# EXERCISE:
Extract every line of the material that holds the string "script".

# MATERIAL PROVIDED:
--- start ---

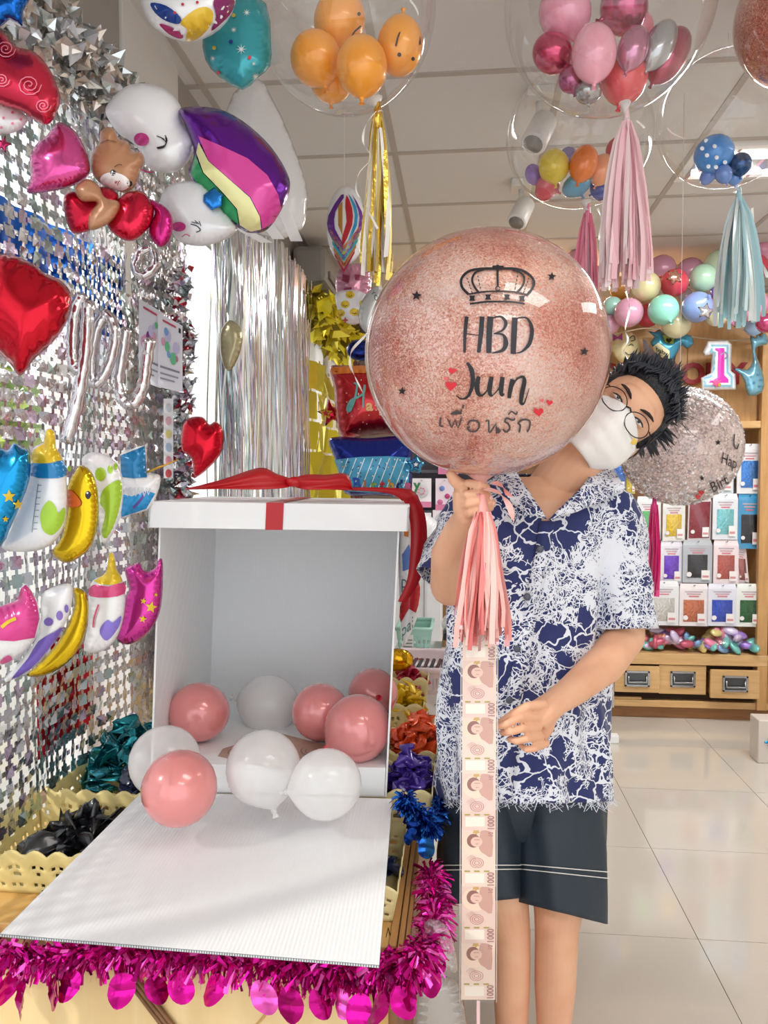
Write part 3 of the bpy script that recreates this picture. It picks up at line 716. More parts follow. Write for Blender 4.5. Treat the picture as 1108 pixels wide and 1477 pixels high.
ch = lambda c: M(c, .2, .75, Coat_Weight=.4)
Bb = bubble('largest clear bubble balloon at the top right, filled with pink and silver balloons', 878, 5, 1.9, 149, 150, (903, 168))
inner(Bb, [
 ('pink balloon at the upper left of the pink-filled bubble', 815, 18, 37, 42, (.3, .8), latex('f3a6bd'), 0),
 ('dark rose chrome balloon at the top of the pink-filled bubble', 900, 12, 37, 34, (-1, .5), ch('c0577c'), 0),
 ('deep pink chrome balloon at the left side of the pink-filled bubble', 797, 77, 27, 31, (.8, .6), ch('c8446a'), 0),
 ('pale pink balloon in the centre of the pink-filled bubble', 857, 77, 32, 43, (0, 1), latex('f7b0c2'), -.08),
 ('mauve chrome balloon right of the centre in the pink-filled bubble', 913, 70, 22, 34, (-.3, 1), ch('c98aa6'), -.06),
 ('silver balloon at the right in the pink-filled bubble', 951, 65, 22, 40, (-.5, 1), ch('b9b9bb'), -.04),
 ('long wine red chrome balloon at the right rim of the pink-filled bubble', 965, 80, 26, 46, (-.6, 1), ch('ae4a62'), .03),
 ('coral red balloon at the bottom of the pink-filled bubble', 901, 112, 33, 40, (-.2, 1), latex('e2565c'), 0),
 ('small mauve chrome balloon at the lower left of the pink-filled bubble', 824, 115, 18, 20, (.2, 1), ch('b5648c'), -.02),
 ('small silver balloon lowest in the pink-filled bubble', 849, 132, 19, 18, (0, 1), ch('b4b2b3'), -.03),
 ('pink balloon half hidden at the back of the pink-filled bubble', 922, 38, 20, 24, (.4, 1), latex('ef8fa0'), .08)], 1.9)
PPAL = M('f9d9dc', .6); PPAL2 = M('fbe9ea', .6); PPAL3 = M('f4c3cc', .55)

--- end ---
--- start ---

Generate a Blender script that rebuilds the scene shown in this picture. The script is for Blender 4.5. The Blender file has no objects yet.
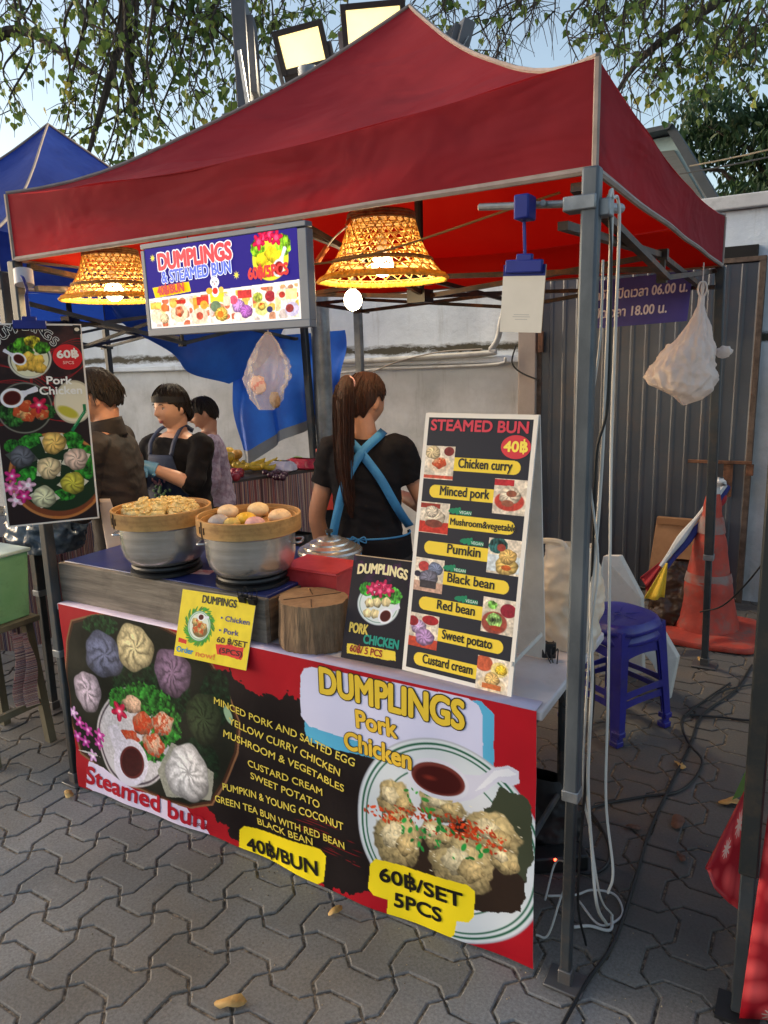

--- end ---

# FULL OUTPUT:
Write part 3 of the bpy script that recreates this picture. It picks up at line 716. More parts follow. Write for Blender 4.5. Treat the picture as 1108 pixels wide and 1477 pixels high.
Generate a Blender script that rebuilds the scene shown in this picture. The script is for Blender 4.5. The Blender file has no objects yet.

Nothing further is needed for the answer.